Atomic layer deposition of ultrathin and conformal Al 2O 3 films on BN particles

Abstract

Ultrathin and conformal Al 2O 3 films were deposited on BN particles using alternating exposures of Al(CH 3) 3 and H 2O. Transmission Fourier transform infrared spectroscopy performed in vacuum on high surface area BN particles was used to monitor the surface chemistry during the sequential exposures. The initial vibrational modes were consistent with BOH* and BNH 2* surface species on the BN particles. These species were converted to AlCH 3* species during Al(CH 3) 3 exposure. Subsequently, H 2O exposure was used to convert the AlCH 3* species into AlOH* species.
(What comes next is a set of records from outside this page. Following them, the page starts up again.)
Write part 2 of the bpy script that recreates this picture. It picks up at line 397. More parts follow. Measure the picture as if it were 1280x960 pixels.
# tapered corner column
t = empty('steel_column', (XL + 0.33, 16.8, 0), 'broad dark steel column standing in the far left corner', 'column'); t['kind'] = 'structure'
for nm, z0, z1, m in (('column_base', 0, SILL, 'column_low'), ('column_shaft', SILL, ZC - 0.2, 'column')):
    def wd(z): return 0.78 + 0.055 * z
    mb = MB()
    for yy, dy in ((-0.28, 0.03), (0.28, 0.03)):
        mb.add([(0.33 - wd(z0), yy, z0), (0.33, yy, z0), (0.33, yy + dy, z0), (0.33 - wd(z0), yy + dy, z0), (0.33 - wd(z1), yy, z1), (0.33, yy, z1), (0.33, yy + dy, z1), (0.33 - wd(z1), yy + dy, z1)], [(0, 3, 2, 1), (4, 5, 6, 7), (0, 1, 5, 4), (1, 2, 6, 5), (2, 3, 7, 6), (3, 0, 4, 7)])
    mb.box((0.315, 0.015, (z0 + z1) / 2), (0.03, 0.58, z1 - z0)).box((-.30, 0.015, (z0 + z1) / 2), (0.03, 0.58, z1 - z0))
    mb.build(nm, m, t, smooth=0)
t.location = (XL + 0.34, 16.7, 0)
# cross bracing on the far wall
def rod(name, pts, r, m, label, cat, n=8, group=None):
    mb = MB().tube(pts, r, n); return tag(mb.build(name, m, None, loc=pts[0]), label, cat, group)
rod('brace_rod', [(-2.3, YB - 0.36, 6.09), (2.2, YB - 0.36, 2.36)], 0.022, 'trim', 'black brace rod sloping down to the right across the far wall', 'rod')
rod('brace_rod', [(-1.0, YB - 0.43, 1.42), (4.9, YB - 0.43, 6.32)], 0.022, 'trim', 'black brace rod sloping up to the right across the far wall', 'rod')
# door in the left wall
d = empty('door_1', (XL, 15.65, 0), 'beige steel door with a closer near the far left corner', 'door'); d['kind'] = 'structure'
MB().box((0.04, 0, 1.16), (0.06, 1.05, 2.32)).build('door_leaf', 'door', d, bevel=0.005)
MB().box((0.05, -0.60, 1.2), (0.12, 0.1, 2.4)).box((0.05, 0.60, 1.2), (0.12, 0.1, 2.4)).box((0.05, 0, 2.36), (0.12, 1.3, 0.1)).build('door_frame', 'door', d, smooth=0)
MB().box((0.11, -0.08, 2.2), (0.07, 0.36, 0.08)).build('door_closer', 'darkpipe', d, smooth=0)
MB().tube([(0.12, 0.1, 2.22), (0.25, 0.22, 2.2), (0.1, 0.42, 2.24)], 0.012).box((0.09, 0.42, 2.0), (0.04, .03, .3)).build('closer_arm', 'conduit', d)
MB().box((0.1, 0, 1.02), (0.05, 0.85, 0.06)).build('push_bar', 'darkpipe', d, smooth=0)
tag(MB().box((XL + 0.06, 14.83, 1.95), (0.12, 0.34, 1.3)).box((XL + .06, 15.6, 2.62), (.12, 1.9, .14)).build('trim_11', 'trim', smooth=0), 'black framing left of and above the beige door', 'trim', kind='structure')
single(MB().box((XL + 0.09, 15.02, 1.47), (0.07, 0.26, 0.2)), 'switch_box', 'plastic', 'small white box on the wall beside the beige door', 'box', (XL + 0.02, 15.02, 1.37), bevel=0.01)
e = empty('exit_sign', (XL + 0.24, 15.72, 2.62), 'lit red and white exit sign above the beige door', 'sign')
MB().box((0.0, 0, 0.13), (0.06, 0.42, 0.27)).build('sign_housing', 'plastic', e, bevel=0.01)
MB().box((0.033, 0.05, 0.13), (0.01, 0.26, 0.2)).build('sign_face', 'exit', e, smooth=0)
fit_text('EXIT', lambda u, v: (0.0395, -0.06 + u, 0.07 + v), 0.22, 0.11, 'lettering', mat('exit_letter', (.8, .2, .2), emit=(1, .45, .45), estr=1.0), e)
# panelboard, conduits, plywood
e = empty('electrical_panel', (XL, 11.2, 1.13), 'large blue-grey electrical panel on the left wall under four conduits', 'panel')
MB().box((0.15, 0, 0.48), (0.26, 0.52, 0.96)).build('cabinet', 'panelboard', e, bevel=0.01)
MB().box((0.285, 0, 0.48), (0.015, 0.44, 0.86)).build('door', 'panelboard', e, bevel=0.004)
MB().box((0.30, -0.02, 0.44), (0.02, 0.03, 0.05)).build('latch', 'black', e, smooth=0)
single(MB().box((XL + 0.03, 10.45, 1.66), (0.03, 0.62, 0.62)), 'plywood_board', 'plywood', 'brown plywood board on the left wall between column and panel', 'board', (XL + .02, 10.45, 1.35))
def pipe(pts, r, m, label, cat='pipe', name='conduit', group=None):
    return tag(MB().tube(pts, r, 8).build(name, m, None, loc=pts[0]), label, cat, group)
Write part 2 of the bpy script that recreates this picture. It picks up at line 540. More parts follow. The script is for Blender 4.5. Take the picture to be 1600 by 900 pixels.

Alternating Al(CH 3) 3 and H 2O exposures yielded AlCH 3* and AlOH* species, respectively, that sequentially deposited aluminum and oxygen with atomic layer control. The repetition of the Al(CH 3) 3 and H 2O exposures in an ABAB… reaction sequence led to the appearance of bulk Al 2O 3 vibrational modes. The intensity of these bulk vibrational modes increased with the number of AB reaction cycles. Following Al 2O 3 deposition, the BN particles were also examined with transmission electron microscopy (TEM) and X-ray photoelectron spectroscopy (XPS). The TEM studies revealed extremely uniform and conformal Al 2O 3 films on the BN particles with a thickness of ∼90 Å after 50 AB reaction cycles. The absence of observable B and N photoelectron signals during XPS analysis was consistent with a continuous and conformal Al 2O 3 coating. These ultrathin Al 2O 3 films should help to increase BN particle loading in composite materials for thermal management applications without degrading the high thermal conductivity of the BN particles.